━━━━━ SOURCE MATERIAL ━━━━━
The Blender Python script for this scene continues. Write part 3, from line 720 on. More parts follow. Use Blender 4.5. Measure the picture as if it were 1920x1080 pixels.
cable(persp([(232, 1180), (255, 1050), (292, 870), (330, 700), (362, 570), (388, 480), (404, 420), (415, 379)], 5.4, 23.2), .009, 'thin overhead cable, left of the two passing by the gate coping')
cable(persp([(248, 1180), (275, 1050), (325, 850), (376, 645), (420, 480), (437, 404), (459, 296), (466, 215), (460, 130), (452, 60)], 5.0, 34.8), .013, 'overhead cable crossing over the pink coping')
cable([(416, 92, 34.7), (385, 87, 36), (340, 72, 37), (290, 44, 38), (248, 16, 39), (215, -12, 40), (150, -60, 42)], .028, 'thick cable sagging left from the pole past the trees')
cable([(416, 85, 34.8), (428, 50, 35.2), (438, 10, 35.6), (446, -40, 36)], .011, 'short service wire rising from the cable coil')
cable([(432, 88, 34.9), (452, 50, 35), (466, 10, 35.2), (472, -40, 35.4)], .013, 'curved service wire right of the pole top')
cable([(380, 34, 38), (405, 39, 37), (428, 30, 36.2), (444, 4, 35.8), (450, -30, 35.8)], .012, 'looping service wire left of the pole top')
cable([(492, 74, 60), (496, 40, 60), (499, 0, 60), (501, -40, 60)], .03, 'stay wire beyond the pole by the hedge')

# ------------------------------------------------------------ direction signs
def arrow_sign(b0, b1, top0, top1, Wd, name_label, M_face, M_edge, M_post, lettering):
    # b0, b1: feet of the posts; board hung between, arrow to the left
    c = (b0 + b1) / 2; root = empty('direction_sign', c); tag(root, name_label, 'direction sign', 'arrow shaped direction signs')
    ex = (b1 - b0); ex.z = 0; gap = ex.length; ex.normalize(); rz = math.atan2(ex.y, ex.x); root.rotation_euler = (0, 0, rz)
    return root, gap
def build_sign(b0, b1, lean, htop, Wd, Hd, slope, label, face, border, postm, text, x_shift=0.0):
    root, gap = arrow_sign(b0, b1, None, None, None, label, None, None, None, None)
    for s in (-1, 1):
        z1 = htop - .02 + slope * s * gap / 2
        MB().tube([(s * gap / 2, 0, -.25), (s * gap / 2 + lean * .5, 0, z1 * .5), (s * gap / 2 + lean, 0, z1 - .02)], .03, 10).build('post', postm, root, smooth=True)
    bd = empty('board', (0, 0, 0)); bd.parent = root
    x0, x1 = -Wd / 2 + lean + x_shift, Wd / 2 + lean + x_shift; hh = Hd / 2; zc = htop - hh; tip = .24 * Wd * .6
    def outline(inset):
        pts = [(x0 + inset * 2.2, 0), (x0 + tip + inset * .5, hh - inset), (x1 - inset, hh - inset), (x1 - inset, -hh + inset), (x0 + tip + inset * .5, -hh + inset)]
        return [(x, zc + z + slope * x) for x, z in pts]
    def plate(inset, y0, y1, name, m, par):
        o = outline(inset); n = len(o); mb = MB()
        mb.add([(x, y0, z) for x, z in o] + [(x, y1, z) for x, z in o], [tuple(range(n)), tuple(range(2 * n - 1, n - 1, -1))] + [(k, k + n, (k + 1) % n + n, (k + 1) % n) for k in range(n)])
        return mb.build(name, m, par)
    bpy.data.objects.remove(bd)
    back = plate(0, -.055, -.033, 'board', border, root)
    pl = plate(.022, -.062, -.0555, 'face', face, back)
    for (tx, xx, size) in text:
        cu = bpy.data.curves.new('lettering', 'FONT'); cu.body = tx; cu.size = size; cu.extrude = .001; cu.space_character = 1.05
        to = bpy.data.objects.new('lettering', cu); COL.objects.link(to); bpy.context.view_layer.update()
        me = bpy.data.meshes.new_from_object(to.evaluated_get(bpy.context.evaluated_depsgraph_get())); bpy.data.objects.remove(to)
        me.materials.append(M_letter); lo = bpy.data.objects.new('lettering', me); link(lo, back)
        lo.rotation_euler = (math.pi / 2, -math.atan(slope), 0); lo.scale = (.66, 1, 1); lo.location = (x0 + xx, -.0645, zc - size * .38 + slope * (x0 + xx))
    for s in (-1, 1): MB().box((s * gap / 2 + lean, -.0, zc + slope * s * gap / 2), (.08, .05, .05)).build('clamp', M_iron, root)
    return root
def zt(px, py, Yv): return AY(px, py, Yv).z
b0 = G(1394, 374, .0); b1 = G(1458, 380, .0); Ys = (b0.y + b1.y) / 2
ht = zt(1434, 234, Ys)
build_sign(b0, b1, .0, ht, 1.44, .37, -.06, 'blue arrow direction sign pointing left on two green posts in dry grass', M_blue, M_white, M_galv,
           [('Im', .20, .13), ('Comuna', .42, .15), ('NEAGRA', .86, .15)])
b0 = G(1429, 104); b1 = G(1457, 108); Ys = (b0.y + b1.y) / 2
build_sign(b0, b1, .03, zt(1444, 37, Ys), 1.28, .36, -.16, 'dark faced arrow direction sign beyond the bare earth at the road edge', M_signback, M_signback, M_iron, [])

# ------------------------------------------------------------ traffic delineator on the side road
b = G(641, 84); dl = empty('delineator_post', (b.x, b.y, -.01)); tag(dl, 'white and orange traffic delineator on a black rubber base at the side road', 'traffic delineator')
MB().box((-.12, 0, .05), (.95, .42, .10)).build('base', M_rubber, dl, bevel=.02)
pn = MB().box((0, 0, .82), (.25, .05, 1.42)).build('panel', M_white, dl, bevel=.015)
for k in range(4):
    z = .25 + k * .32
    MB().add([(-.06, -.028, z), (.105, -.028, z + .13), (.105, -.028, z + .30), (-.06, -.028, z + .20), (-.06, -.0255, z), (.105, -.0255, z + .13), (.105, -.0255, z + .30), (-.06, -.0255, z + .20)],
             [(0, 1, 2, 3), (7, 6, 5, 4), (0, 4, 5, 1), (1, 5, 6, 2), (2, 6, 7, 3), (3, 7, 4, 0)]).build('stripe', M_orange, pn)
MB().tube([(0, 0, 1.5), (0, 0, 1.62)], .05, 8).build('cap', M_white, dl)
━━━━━
▶ _REQUIREMENTS_
Return the listing above in full, character for character.

▶ _TASK RESPONSE_
The Blender Python script for this scene continues. Write part 3, from line 720 on. More parts follow. Use Blender 4.5. Measure the picture as if it were 1920x1080 pixels.
cable(persp([(232, 1180), (255, 1050), (292, 870), (330, 700), (362, 570), (388, 480), (404, 420), (415, 379)], 5.4, 23.2), .009, 'thin overhead cable, left of the two passing by the gate coping')
cable(persp([(248, 1180), (275, 1050), (325, 850), (376, 645), (420, 480), (437, 404), (459, 296), (466, 215), (460, 130), (452, 60)], 5.0, 34.8), .013, 'overhead cable crossing over the pink coping')
cable([(416, 92, 34.7), (385, 87, 36), (340, 72, 37), (290, 44, 38), (248, 16, 39), (215, -12, 40), (150, -60, 42)], .028, 'thick cable sagging left from the pole past the trees')
cable([(416, 85, 34.8), (428, 50, 35.2), (438, 10, 35.6), (446, -40, 36)], .011, 'short service wire rising from the cable coil')
cable([(432, 88, 34.9), (452, 50, 35), (466, 10, 35.2), (472, -40, 35.4)], .013, 'curved service wire right of the pole top')
cable([(380, 34, 38), (405, 39, 37), (428, 30, 36.2), (444, 4, 35.8), (450, -30, 35.8)], .012, 'looping service wire left of the pole top')
cable([(492, 74, 60), (496, 40, 60), (499, 0, 60), (501, -40, 60)], .03, 'stay wire beyond the pole by the hedge')

# ------------------------------------------------------------ direction signs
def arrow_sign(b0, b1, top0, top1, Wd, name_label, M_face, M_edge, M_post, lettering):
    # b0, b1: feet of the posts; board hung between, arrow to the left
    c = (b0 + b1) / 2; root = empty('direction_sign', c); tag(root, name_label, 'direction sign', 'arrow shaped direction signs')
    ex = (b1 - b0); ex.z = 0; gap = ex.length; ex.normalize(); rz = math.atan2(ex.y, ex.x); root.rotation_euler = (0, 0, rz)
    return root, gap
def build_sign(b0, b1, lean, htop, Wd, Hd, slope, label, face, border, postm, text, x_shift=0.0):
    root, gap = arrow_sign(b0, b1, None, None, None, label, None, None, None, None)
    for s in (-1, 1):
        z1 = htop - .02 + slope * s * gap / 2
        MB().tube([(s * gap / 2, 0, -.25), (s * gap / 2 + lean * .5, 0, z1 * .5), (s * gap / 2 + lean, 0, z1 - .02)], .03, 10).build('post', postm, root, smooth=True)
    bd = empty('board', (0, 0, 0)); bd.parent = root
    x0, x1 = -Wd / 2 + lean + x_shift, Wd / 2 + lean + x_shift; hh = Hd / 2; zc = htop - hh; tip = .24 * Wd * .6
    def outline(inset):
        pts = [(x0 + inset * 2.2, 0), (x0 + tip + inset * .5, hh - inset), (x1 - inset, hh - inset), (x1 - inset, -hh + inset), (x0 + tip + inset * .5, -hh + inset)]
        return [(x, zc + z + slope * x) for x, z in pts]
    def plate(inset, y0, y1, name, m, par):
        o = outline(inset); n = len(o); mb = MB()
        mb.add([(x, y0, z) for x, z in o] + [(x, y1, z) for x, z in o], [tuple(range(n)), tuple(range(2 * n - 1, n - 1, -1))] + [(k, k + n, (k + 1) % n + n, (k + 1) % n) for k in range(n)])
        return mb.build(name, m, par)
    bpy.data.objects.remove(bd)
    back = plate(0, -.055, -.033, 'board', border, root)
    pl = plate(.022, -.062, -.0555, 'face', face, back)
    for (tx, xx, size) in text:
        cu = bpy.data.curves.new('lettering', 'FONT'); cu.body = tx; cu.size = size; cu.extrude = .001; cu.space_character = 1.05
        to = bpy.data.objects.new('lettering', cu); COL.objects.link(to); bpy.context.view_layer.update()
        me = bpy.data.meshes.new_from_object(to.evaluated_get(bpy.context.evaluated_depsgraph_get())); bpy.data.objects.remove(to)
        me.materials.append(M_letter); lo = bpy.data.objects.new('lettering', me); link(lo, back)
        lo.rotation_euler = (math.pi / 2, -math.atan(slope), 0); lo.scale = (.66, 1, 1); lo.location = (x0 + xx, -.0645, zc - size * .38 + slope * (x0 + xx))
    for s in (-1, 1): MB().box((s * gap / 2 + lean, -.0, zc + slope * s * gap / 2), (.08, .05, .05)).build('clamp', M_iron, root)
    return root
def zt(px, py, Yv): return AY(px, py, Yv).z
b0 = G(1394, 374, .0); b1 = G(1458, 380, .0); Ys = (b0.y + b1.y) / 2
ht = zt(1434, 234, Ys)
build_sign(b0, b1, .0, ht, 1.44, .37, -.06, 'blue arrow direction sign pointing left on two green posts in dry grass', M_blue, M_white, M_galv,
           [('Im', .20, .13), ('Comuna', .42, .15), ('NEAGRA', .86, .15)])
b0 = G(1429, 104); b1 = G(1457, 108); Ys = (b0.y + b1.y) / 2
build_sign(b0, b1, .03, zt(1444, 37, Ys), 1.28, .36, -.16, 'dark faced arrow direction sign beyond the bare earth at the road edge', M_signback, M_signback, M_iron, [])

# ------------------------------------------------------------ traffic delineator on the side road
b = G(641, 84); dl = empty('delineator_post', (b.x, b.y, -.01)); tag(dl, 'white and orange traffic delineator on a black rubber base at the side road', 'traffic delineator')
MB().box((-.12, 0, .05), (.95, .42, .10)).build('base', M_rubber, dl, bevel=.02)
pn = MB().box((0, 0, .82), (.25, .05, 1.42)).build('panel', M_white, dl, bevel=.015)
for k in range(4):
    z = .25 + k * .32
    MB().add([(-.06, -.028, z), (.105, -.028, z + .13), (.105, -.028, z + .30), (-.06, -.028, z + .20), (-.06, -.0255, z), (.105, -.0255, z + .13), (.105, -.0255, z + .30), (-.06, -.0255, z + .20)],
             [(0, 1, 2, 3), (7, 6, 5, 4), (0, 4, 5, 1), (1, 5, 6, 2), (2, 6, 7, 3), (3, 7, 4, 0)]).build('stripe', M_orange, pn)
MB().tube([(0, 0, 1.5), (0, 0, 1.62)], .05, 8).build('cap', M_white, dl)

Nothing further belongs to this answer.